DATASET EXTRACT
((
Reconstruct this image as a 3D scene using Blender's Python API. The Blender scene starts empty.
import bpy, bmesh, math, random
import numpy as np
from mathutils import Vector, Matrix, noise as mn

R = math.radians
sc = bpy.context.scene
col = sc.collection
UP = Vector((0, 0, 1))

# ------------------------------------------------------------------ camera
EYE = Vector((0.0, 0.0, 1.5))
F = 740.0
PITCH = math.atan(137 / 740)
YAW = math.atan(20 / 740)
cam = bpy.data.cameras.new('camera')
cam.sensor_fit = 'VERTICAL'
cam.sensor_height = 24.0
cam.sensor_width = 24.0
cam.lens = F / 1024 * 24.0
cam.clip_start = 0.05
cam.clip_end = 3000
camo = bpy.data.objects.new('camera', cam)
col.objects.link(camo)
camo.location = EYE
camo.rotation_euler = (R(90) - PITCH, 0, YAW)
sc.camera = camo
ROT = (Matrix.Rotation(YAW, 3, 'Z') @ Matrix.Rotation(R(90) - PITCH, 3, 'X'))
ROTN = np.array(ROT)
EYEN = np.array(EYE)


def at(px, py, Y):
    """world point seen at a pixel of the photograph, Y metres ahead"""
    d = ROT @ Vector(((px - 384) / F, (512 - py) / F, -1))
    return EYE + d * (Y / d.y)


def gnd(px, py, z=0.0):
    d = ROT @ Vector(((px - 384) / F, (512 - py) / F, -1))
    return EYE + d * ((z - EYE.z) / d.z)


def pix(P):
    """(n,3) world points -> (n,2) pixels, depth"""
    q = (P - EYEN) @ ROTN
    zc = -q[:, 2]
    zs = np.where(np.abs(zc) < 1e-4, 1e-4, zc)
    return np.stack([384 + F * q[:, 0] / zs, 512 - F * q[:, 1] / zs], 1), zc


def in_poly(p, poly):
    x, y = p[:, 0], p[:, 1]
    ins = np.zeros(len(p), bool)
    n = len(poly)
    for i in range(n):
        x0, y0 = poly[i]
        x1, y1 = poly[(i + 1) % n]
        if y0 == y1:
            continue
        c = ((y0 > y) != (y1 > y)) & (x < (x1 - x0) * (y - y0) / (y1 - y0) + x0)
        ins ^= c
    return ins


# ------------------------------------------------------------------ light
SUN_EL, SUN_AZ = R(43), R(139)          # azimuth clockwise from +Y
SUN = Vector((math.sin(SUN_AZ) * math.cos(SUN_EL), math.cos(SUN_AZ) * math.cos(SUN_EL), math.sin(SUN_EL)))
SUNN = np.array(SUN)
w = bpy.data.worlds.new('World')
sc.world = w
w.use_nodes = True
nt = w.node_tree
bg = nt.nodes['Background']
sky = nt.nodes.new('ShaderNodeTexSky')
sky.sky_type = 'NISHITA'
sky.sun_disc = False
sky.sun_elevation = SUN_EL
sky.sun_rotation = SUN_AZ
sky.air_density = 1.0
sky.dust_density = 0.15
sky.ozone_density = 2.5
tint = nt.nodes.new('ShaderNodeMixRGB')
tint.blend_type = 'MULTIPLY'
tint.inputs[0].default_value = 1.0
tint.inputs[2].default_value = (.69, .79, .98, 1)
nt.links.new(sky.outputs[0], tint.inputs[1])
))
Reprint the data above from the opening line to the line holding "UP = Vector((0, 0, 1))", inclusive, and nothing else.

RESULT OF THE TASK
Reconstruct this image as a 3D scene using Blender's Python API. The Blender scene starts empty.
import bpy, bmesh, math, random
import numpy as np
from mathutils import Vector, Matrix, noise as mn

R = math.radians
sc = bpy.context.scene
col = sc.collection
UP = Vector((0, 0, 1))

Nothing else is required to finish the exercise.